◆ WHAT TO DO ◆
Set down the material exactly as given, please, from its first line through the line that includes "cam_d.dof.aperture_fstop = 7.5".

◆ DATA SECTION ◆

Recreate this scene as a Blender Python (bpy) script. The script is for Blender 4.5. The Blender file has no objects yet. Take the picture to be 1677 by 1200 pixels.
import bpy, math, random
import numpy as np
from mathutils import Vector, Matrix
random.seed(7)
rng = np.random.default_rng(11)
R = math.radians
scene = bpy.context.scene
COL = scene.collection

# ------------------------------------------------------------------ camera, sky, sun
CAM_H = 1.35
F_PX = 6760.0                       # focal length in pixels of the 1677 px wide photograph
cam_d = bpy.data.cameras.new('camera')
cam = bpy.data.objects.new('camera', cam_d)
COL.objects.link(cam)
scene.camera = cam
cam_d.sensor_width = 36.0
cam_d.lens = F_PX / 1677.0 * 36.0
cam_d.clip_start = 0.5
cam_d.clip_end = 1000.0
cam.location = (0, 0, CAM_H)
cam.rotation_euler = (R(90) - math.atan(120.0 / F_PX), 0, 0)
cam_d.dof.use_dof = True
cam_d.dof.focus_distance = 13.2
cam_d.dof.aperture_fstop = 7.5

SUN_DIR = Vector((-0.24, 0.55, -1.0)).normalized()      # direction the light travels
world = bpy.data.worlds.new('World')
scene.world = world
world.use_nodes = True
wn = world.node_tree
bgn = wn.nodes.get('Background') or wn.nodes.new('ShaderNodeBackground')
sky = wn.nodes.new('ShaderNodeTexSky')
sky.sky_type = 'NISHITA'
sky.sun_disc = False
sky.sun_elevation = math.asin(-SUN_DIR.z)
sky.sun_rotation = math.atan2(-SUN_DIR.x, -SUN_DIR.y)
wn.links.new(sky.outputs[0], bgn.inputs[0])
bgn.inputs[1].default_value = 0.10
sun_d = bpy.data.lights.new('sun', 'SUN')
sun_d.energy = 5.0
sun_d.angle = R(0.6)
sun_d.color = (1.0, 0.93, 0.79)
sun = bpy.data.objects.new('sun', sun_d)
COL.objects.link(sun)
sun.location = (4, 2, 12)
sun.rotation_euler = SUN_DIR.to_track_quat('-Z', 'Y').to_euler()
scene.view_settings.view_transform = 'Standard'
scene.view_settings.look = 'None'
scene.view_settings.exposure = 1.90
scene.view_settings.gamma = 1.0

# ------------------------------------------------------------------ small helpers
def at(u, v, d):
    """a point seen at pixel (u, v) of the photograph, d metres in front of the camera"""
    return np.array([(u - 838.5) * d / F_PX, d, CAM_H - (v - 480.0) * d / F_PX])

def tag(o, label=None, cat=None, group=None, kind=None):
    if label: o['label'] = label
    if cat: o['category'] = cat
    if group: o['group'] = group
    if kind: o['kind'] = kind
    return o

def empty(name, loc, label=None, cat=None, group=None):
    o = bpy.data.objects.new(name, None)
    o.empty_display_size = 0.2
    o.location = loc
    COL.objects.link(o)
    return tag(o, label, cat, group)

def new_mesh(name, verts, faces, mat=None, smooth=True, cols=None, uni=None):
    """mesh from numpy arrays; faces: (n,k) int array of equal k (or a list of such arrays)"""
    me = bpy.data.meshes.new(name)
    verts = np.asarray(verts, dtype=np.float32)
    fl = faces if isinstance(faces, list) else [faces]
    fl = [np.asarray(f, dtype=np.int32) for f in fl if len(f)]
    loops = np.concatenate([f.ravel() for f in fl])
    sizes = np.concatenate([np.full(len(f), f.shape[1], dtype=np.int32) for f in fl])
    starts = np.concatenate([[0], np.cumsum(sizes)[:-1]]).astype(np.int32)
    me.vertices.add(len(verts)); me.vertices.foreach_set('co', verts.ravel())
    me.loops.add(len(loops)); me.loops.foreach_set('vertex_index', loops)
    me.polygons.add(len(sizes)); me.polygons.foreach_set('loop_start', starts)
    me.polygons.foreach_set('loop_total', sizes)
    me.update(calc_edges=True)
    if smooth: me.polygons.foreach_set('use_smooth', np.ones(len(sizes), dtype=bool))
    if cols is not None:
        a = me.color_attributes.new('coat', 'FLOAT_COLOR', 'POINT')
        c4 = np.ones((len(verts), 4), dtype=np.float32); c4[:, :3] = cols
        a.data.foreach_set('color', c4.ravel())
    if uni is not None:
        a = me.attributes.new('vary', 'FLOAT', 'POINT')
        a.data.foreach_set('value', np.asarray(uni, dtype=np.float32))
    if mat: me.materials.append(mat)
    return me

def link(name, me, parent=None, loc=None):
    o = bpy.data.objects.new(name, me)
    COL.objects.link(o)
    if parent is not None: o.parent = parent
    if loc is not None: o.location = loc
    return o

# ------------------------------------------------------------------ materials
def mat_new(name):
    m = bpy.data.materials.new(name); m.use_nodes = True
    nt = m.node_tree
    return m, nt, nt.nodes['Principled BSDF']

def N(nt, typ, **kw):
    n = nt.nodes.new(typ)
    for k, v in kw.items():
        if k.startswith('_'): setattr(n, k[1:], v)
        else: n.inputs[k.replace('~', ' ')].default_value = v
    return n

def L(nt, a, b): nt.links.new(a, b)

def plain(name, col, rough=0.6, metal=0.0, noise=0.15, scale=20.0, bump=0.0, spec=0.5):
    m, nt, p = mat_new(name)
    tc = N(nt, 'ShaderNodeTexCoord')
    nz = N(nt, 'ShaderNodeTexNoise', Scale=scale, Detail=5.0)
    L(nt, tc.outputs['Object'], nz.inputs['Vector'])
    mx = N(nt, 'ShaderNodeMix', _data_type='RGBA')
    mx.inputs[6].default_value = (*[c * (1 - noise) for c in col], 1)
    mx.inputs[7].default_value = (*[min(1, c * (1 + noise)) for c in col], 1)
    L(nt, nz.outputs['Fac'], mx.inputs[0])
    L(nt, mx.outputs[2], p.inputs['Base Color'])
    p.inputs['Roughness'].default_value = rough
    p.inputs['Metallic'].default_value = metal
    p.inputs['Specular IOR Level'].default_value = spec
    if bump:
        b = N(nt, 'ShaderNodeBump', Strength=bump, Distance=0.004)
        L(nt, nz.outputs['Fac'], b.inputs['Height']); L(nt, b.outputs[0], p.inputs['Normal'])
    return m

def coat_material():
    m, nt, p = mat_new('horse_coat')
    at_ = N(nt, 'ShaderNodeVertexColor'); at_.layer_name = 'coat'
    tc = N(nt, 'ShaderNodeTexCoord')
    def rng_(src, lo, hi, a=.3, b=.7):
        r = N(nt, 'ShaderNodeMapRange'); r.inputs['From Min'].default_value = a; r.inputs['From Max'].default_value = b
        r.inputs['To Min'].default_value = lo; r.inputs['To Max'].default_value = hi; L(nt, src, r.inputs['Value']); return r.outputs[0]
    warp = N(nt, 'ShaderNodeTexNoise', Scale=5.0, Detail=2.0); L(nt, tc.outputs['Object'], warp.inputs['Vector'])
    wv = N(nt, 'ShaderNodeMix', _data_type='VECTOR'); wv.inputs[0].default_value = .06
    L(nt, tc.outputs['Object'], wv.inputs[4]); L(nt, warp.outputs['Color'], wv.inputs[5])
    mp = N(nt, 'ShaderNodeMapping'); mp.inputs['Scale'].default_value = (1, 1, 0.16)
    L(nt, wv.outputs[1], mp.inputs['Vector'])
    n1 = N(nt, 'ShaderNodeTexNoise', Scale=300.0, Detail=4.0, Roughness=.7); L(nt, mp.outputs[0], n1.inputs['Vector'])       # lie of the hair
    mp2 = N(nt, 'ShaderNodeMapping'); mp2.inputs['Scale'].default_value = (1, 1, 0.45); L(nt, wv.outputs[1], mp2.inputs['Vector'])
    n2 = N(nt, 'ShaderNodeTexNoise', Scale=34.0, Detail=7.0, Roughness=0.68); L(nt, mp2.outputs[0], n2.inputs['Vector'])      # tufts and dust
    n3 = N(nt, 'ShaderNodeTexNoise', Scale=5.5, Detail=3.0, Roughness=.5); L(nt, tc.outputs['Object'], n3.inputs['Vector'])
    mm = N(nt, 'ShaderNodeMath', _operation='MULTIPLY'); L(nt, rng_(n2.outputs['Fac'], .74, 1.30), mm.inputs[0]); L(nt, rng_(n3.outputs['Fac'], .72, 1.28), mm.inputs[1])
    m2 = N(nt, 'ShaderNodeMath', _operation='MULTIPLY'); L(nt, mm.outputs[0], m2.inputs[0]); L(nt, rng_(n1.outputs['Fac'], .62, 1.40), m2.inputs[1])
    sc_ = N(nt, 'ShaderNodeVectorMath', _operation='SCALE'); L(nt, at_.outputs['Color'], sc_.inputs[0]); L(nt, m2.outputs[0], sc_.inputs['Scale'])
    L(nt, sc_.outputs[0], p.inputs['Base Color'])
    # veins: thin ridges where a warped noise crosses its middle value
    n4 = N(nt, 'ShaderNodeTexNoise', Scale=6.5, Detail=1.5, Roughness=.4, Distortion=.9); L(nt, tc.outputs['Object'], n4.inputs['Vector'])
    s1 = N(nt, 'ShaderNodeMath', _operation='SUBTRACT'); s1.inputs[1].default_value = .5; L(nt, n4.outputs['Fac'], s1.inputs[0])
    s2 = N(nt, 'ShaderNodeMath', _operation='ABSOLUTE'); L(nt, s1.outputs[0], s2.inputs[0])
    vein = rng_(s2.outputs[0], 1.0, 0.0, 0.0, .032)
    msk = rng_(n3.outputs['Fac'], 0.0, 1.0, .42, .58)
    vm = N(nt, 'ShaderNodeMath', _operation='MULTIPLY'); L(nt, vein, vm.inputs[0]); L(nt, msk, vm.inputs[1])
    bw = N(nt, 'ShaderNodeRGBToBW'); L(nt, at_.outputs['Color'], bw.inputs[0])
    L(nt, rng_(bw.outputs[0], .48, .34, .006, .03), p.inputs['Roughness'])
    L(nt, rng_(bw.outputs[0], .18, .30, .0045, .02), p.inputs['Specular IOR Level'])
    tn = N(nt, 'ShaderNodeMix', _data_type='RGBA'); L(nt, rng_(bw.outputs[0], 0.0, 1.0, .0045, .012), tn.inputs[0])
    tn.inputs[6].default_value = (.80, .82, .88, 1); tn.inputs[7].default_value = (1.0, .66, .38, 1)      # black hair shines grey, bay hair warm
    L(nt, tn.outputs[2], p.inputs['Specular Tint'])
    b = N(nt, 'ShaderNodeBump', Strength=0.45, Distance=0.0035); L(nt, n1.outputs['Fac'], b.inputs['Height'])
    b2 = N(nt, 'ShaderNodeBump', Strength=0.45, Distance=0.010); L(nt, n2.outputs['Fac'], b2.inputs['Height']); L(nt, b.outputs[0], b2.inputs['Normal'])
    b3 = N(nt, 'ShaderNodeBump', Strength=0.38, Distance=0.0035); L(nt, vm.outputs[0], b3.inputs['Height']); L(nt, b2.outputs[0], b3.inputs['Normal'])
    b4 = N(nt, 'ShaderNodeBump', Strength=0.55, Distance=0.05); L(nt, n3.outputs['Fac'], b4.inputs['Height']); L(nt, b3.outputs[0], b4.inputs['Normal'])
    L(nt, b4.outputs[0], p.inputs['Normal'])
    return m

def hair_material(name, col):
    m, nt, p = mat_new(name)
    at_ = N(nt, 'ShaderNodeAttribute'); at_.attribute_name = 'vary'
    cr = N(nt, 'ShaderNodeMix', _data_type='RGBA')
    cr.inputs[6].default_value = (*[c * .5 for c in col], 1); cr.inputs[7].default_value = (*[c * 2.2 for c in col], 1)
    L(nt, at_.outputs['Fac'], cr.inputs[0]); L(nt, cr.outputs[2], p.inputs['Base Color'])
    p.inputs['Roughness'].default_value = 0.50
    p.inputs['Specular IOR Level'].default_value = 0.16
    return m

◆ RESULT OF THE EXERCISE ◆
Recreate this scene as a Blender Python (bpy) script. The script is for Blender 4.5. The Blender file has no objects yet. Take the picture to be 1677 by 1200 pixels.
import bpy, math, random
import numpy as np
from mathutils import Vector, Matrix
random.seed(7)
rng = np.random.default_rng(11)
R = math.radians
scene = bpy.context.scene
COL = scene.collection

# ------------------------------------------------------------------ camera, sky, sun
CAM_H = 1.35
F_PX = 6760.0                       # focal length in pixels of the 1677 px wide photograph
cam_d = bpy.data.cameras.new('camera')
cam = bpy.data.objects.new('camera', cam_d)
COL.objects.link(cam)
scene.camera = cam
cam_d.sensor_width = 36.0
cam_d.lens = F_PX / 1677.0 * 36.0
cam_d.clip_start = 0.5
cam_d.clip_end = 1000.0
cam.location = (0, 0, CAM_H)
cam.rotation_euler = (R(90) - math.atan(120.0 / F_PX), 0, 0)
cam_d.dof.use_dof = True
cam_d.dof.focus_distance = 13.2
cam_d.dof.aperture_fstop = 7.5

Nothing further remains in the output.